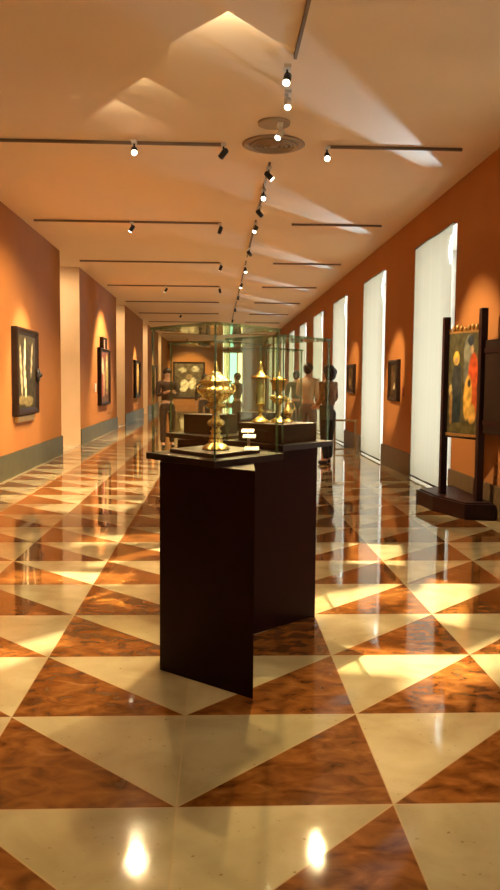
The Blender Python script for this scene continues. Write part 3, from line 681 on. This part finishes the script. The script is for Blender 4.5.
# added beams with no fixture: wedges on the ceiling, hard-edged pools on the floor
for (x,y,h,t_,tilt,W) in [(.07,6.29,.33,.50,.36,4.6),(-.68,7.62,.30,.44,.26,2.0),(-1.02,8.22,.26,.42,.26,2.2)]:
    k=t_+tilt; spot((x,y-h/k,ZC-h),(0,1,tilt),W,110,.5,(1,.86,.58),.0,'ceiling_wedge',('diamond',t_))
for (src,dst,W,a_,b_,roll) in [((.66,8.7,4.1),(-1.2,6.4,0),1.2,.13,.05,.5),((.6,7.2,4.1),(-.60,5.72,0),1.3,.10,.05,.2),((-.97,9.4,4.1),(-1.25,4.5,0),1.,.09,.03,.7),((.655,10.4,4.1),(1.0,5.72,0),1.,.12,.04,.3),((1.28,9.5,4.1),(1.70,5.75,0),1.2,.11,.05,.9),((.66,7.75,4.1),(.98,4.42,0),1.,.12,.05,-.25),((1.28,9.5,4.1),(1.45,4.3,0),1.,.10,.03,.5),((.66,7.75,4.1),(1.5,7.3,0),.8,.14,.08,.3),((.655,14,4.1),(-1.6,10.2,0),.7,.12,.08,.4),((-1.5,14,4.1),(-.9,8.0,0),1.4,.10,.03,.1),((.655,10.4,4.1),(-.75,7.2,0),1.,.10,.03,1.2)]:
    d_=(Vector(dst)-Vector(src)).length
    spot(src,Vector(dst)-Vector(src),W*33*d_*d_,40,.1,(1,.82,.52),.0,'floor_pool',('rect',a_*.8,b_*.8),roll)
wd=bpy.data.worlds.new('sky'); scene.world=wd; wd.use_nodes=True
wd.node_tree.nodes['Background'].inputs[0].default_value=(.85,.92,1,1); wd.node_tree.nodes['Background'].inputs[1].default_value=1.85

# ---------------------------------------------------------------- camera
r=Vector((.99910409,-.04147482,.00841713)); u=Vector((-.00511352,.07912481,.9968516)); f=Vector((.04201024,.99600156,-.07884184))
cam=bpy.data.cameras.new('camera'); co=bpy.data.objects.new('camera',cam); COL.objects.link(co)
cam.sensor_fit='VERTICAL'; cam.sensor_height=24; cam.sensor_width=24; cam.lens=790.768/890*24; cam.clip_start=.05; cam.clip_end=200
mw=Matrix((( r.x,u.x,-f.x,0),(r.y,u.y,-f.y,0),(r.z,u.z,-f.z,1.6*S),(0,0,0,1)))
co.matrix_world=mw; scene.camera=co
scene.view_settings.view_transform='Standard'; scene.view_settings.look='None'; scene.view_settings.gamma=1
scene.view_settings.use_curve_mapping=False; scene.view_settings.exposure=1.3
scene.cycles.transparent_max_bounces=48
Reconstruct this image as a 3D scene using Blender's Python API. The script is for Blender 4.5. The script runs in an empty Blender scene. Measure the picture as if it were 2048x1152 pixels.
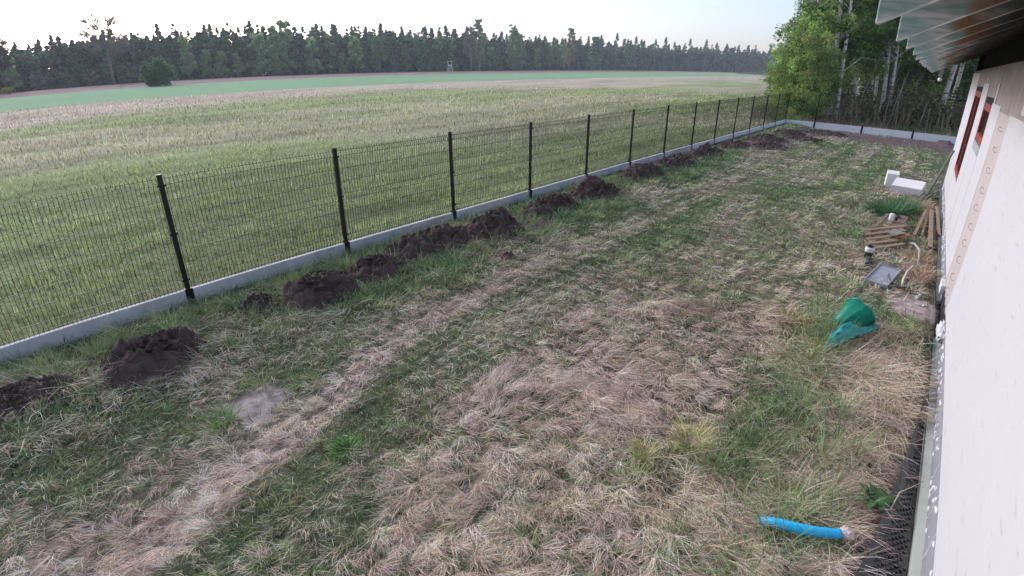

## THE REQUEST
Above are records; say how many of their lines contain the word "this", giving only the number.

## EXERCISE SOLUTION
2